蓋を開けてみれば、ジェイコブと私は本当にご近所さんだった。2軒隣のアパートでスープの冷めない距離というやつ。そういうわけで、ジェイコブはその日から私のニューヨーク生活の相棒になった。頼りになる男で、何か困ったことがあるとなんでも助けてくれたし、ご飯も作って食べさせてくれた。右も左もわからなかった当時の私のお世話をしてくれて、ニューヨークのイロハを教えてくれたのも彼だったので、たまに自分がガールフレンドなのか?ペットなのか?とわからなくなって不安になったりもした。
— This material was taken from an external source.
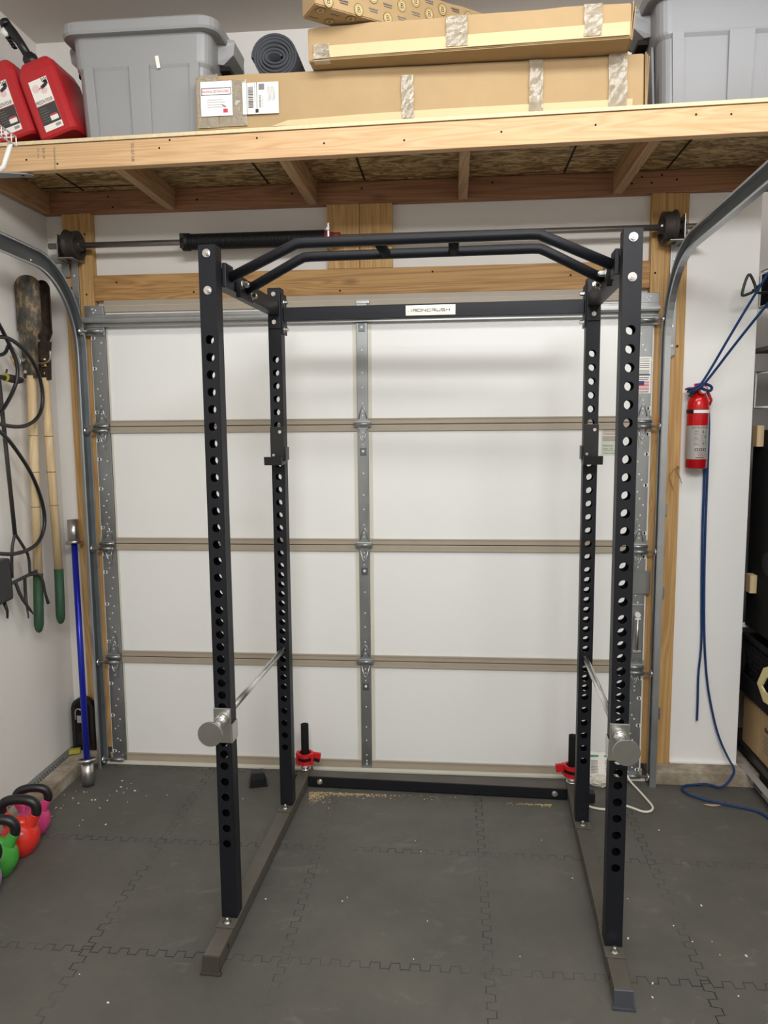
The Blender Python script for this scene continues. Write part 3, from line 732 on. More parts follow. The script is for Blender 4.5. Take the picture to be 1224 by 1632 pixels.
#PART2
# ------------------------------------------------------------------ things on the loft
ZL = 2.6232
def rrect(cx_, cy_, z_, hx, hy, r, n=5):
    out = []
    for sx, sy, a0 in ((1, 1, 0), (-1, 1, pi/2), (-1, -1, pi), (1, -1, 3*pi/2)):
        for k in range(n+1):
            a = a0+(pi/2)*k/n; out.append((cx_+sx*(hx-r)+r*cos(a), cy_+sy*(hy-r)+r*sin(a), z_))
    return out
def tote(label, c, hx, hy, h, mat, rotz=0.0, group=None):
    """ribbed storage tote with overhanging lid; c = base centre"""
    t = thing('storage_tote', label, 'storage tote', (c[0], c[1], c[2]), (0, 0, rotz), group)
    tp = 1.0
    m = MB(mat)
    m.loft([rrect(0, 0, z_, hx*k, hy*k*1.0, .045) for z_, k in ((0, .885), (.006, .90), (h*.60, .935), (h*.63, .962), (h*.645, .968), (h*.88, .985), (h*.885, 1.0), (h*.915, 1.0))], smooth=False)
    # vertical corner pads and ribs of the lower half
    for fx, wd in ((-.78, .14), (-.02, .30), (.80, .14)):
        m.prism([(hx*(fx-wd/2)*.90, -hy*.90-.0, .004), (hx*(fx+wd/2)*.90, -hy*.90, .004), (hx*(fx+wd/2)*.955, -hy*.955, h*.63), (hx*(fx-wd/2)*.955, -hy*.955, h*.63)], (0, -1, 0), .007)
    for s_ in (-1, 1):
        m.prism([(s_*hx*.90, -hy*.5, .004), (s_*hx*.90, hy*.5, .004), (s_*hx*.95, hy*.5, h*.62), (s_*hx*.95, -hy*.5, h*.62)], (s_, 0, 0), .008)
    obj('tub', m, t, local=True)
    m = MB(mat).loft([rrect(0, 0, z_, hx+e, hy+e, .06) for z_, e in ((h*.885, .012), (h*.88, .026), (h*.90, .030), (h*.975, .028), (h*.995, .020), (h, .008), (h*1.0, -.02), (h*.985, -.03))], smooth=False)
    obj('lid', m, t, local=True)
    for s_ in (-1, 1):
        m = MB(mat)
        m.loft([[(s_*(hx+e0), -hy*.42, z_), (s_*(hx+e1), -hy*.36, z_), (s_*(hx+e1), hy*.36, z_), (s_*(hx+e0), hy*.42, z_)] for z_, e0, e1 in ((h*.72, -.02, .012), (h*.80, -.02, .050), (h*.905, .0, .056), (h*.93, .0, .052))], smooth=False)
        m.use('black_gap').b2(s_*(hx-.005), s_*(hx+.030), -hy*.30, hy*.30, h*.68, h*.7195)
        obj('tub_handle', m, t, local=True)
    return t
tl = tote('grey plastic storage tote with lid, between the red fuel cans and the long cardboard box', (-.735, -.335, ZL), .262, .185, .405, 'tote', .0)
obj('price_tag', MB('paper').box((-.01+.075, -.1815, .262), (.013, .002, .042), ry(-.16)), tl, local=True, label='small white tag with a barcode')
tote('large grey plastic storage tote at the right end of the loft', (1.365, -.315, ZL), .290, .185, .440, 'tote_mid', .0)
tote('dark grey lidded tote behind the right ends of the cardboard boxes', (1.19, -.02, ZL), .175, .065, .37, 'tote_dark')

def carton(name_label, c, dims, rotz, seed):
    t = thing('cardboard_box', name_label, 'cardboard box', c, (0, 0, rotz))
    L_, W_, H_ = dims
    rnd = random.Random(seed)
    # slightly crumpled box: subdivided walls with small displacement
    m = MB('card'); bm = m.bm
    bmesh.ops.create_cube(bm, size=1, matrix=Matrix.Translation((0, 0, H_/2)) @ Matrix.Diagonal((L_, W_, H_, 1)))
    bmesh.ops.subdivide_edges(bm, edges=[e for e in bm.edges if abs((e.verts[0].co-e.verts[1].co).x) > .1], cuts=14, use_grid_fill=True)
    for v in bm.verts:
        if abs(v.co.x) < L_/2-.001:
            if v.co.z > H_/2: v.co.z += rnd.uniform(-.0025, .0015)
            v.co.y += rnd.uniform(-.0018, .0018)
        else: v.co += Vector((rnd.uniform(-.005, .003), rnd.uniform(-.003, .003), rnd.uniform(-.004, .003) if v.co.z > H_/2 else 0))
    bmesh.ops.bevel(bm, geom=[e for e in bm.edges if e.calc_face_angle(0) > 1], offset=.003, segments=2, affect='EDGES')
    obj('carton', m, t, local=True)
    return t
def tape(t, x_, w_, y_, z0, z1, under=None):
    """strip of clear parcel tape on the front"""
    m = MB('tape'); n_ = 9; rnd = random.Random(int(x_*1000)); vs = []
    rows = []
    for j in range(n_+1):
        z_ = z0+(z1-z0)*j/n_
        rows.append([(x_+w_*(i/5-.5)+rnd.uniform(-.002, .002)*(i in (0, 5)), y_-rnd.uniform(.0008, .0028), z_) for i in range(6)])
    b = [[m.bm.verts.new(p) for p in r] for r in rows]
    for r0, r1 in zip(b, b[1:]):
        for i in range(5): m.bm.faces.new((r0[i], r0[i+1], r1[i+1], r1[i]))
    r = bmesh.ops.solidify(m.bm, geom=m.bm.faces[:], thickness=-.0006)
    if under: m.b2(x_-w_/2, x_+w_/2, y_, y_+under, -.0012, -.0004)
    return obj('clear_tape', m, t, local=True)
# bottom long box
b1 = carton('long shipping box with a paper shipping label, lowest of the three cardboard boxes', (.252, -.405, ZL), (1.54, .33, .183), -.002, 5)
YF = -.168
obj('bottom_flap', MB('card_light').prism([(-.50, YF, .004), (.735, YF, .004), (.735, YF, .040), (.1, YF, .036), (-.2, YF, .030), (-.44, YF, .022)], (0, -1, 0), .002), b1, local=True)
tape(b1, -.725, .075, YF-.0005, .008, .184); tape(b1, -.635, .10, YF-.0005, .01, .165); tape(b1, -.02, .042, YF-.003, .01, .150); tape(b1, .415, .045, YF-.003, .004, .178); tape(b1, .685, .060, YF-.003, .006, .184)
pl_ = MB('paper').b2(-.748, -.635, YF-.0065, YF-.0045, .045, .160)
pl_.use('ink_blue')
for a in ((-.745, -.638, .1365, .1385), (-.745, -.638, .1145, .1165), (-.745, -.743, .1145, .1385), (-.640, -.638, .1145, .1385)): pl_.b2(a[0], a[1], YF-.0075, YF-.0065, a[2], a[3])
pl_.use('ink_red').text('PACKING LIST ENCLOSED', (-.7415, YF-.0075, .1225), (1, 0, 0), (0, 0, 1), .0115, sx=.72)
for k in range(4): pl_.use('ink_grey').b2(-.725, -.67+.01*(k % 2), YF-.0070, YF-.0065, .098-k*.008, .0992-k*.008)
pl_.use('ink_dark').box((-.665, YF-.007, .078), (.016, .001, .003), ry(.5)); pl_.use('ink_red').b2(-.668, -.652, YF-.0072, YF-.0065, .055, .068)
obj('packing_list_pouch', pl_, b1, local=True, label='white pouch with red PACKING LIST ENCLOSED lettering')
sl = MB('paper').b2(-.598, -.470, YF-.0055, YF-.0040, .046, .150)
YS = YF-.0061
sl.use('ink')
sl.b2(-.583, -.5815, YS, YF-.005, .046, .150).b2(-.548, -.5462, YS, YF-.005, .060, .150).b2(-.553, -.542, YS, YF-.005, .050, .062)
z_ = .136; rnd = random.Random(9)
while z_ > .068:
    h_ = rnd.choice((.0015, .0022, .0035)); sl.use('ink_dark').b2(-.578, -.560, YS, YF-.005, z_-h_, z_); z_ -= h_+rnd.choice((.0014, .002))
for k in range(9): sl.use('ink_dark').b2(-.5395, -.532, YS, YF-.005, .106-k*.0045-.0022, .106-k*.0045)
for k, ch in enumerate('1845'): sl.use('ink_dark').text(ch, (-.529, YS, .10-k*.011), (1, 0, 0), (0, 0, 1), .0085)
sl.use('ink_grey').b2(-.540, -.520, YS, YF-.005, .125, .145)
for k in range(6): sl.use('ink_grey').b2(-.508+k*.0045, -.5065+k*.0045, YS, YF-.005, .085+.004*(k % 3), .135)
for k in range(10): sl.use('ink_grey').b2(-.556, -.5535, YS, YF-.005, .146-k*.0065, .1485-k*.0065)
obj('shipping_label', sl, b1, local=True, label='white shipping label with a barcode')
b1b = MB('card')
for k in range(3): b1b.box((.776+k*.006, -.02, .095+.002*k), (.0025, .30-.02*k, .18-.008*k), ry(.02*k-.02))
obj('end_flap', b1b, b1, local=True)
# second box
b2_ = carton('shorter cardboard box with a pale front flap, middle of the stacked boxes', (.437, -.490, ZL+.185), (1.055, .335, .108), -.045, 8)
YF = -.1705
obj('front_flap', MB('card_light').prism([(-.455, YF, .006), (.52, YF, .006), (.52, YF, .046), (0, YF, .044), (-.46, YF, .043)], (0, -1, 0), .0022), b2_, local=True)
tape(b2_, -.485, .055, YF-.0005, .004, .050, .03); tape(b2_, -.03, .070, YF-.0035, .010, .104); tape(b2_, .405, .055, YF-.0035, .010, .106)
obj('end_flap', MB('card').box((.530, 0, .06), (.003, .30, .115), ry(.05)).box((.537, -.02, .055), (.003, .24, .10), ry(.10)), b2_, local=True)
# printed box on top, turned
bz = ZL+.185+.113
P0 = Vector((-.050, -.765, 0)); dr = Vector((.198, .137, 0)).normalized(); ang = atan2(dr.y, dr.x); nrm = Vector((-dr.y, dr.x, 0))
L3, W3, H3 = .95, .105, .13
L3 = .96
c3 = P0+dr*L3/2+nrm*W3/2
b3 = carton('cardboard box printed with round B logos, topmost and turned askew', (c3.x, c3.y, bz), (L3, W3, H3), ang, 11)
rnd = random.Random(4)
pr = MB('ink_dark', 'olive')
M['gold_ring'] = plain('logo_gold', srgb(196, 168, 96), .7)
def logo(m, org, u, v, s_):
    u = Vector(u); v = Vector(v); nn = u.cross(v); org = Vector(org)
    for rad, mat_, th_ in ((.0135*s_, 'ink_dark', .0006), (.0122*s_, 'gold_ring', .0009), (.0094*s_, 'ink_dark', .0012), (.0088*s_, 'card_light', .0015)):
        m.use(mat_); q = [m.bm.verts.new(org+nn*th_+u*cos(k*pi/10)*rad+v*sin(k*pi/10)*rad*1.15) for k in range(20)]
        f = m.bm.faces.new(q); f.material_index = m.i
    m.use('ink').text('B', org-u*.0055*s_-v*.0065*s_, u, v, .0195*s_, th=.0018)
m = MB('ink_dark')
for i in range(16):
    for j in range(3):
        x_ = -L3/2+.045+i*.055; z_ = .018+j*.040+(.012 if i % 2 else 0)
        if z_ > H3-.014: continue
        if (i+j) % 2 == 0: logo(m, (x_, -W3/2-.001, z_), (1, 0, 0), (0, 0, 1), 1.3)
        else:
            m.use('ink_grey')
            for q in range(5): m.b2(x_-.017+q*.007, x_-.012+q*.007, -W3/2-.0032, -W3/2-.001, z_+.001, z_+.005).b2(x_-.013+q*.006, x_-.009+q*.006, -W3/2-.0032, -W3/2-.001, z_-.006, z_-.003)
for i in range(5):
    for j in range(2):
        x_ = -L3/2+.03+i*.055; y_ = -W3/2+.028+j*.048
        if (i+j) % 2 == 0: logo(m, (x_, y_, -.0006), (1, 0, 0), (0, -1, 0), 1.2)
        else:
            for q in range(5): m.use('ink_grey').b2(x_-.017+q*.007, x_-.012+q*.007, y_, y_+.005, -.0012, -.0002)
m2 = obj('printed_logo', m, b3, local=True, label='dark and gold round B logos')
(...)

私が映画館で「寒い!」といえば、家まで上着を取りに行ってくれるような彼なのだ。不意にいなくなったと思ったら、戻ってきて「これで帰りは寒くないね。」というとんでもないキザぶりに、「欧米人ってレベルが違う!」と驚愕したが、私が出会った中でそれほどのキザな男は、後にも先にもジェイコブだけだった。

 

私は最終的に、4年間ニューヨークに住んで、その後東京に帰国した。その頃にはジェイコブとは別れてしまっていた。私はその前にも後にもお付き合いした男性はいるけれど、ジェイコブには彼氏彼女の関係だけでは言い表せない何かがあった。異性への愛だけでは語りきれない何かがあった。私はまるで、初めて見たものを親と認識するひな鳥のように、ジェイコブを親鳥と思って生きていたのかもしれない。あの幻のような、少し遅い青春時代のようなニューヨーク生活を思い出すときにはいつでも、私の親鳥がそこにいる。

 

あれから10年経って38になった私は、今月結婚した。相手は全く別の人、勤務先で出会ったシンガポールの人だ。私はジェイコブとは今でも友達で、久々に連絡をしたら私の幸せを心の底から喜んでくれた。昔から旅が好きなジェイコブは、今もアメリカを放浪してジプシーのようなノマドのような生活をしながら、彼らしく人生を謳歌しているようだ。二人が結ばれることはなかったけれど、あの日のAトレインが導いた出会いはずっと、私の心の大切なページに克明に刻まれていて、たまーに、本当にたまーに、心の中で映画のように再生ボタンを押して、ニューヨークの親鳥とひな鳥が出会った日のことを思い返して懐かしんだりする。ニューヨークの地下鉄にはドラマがあるなあ、なんて他人事のように思いながら。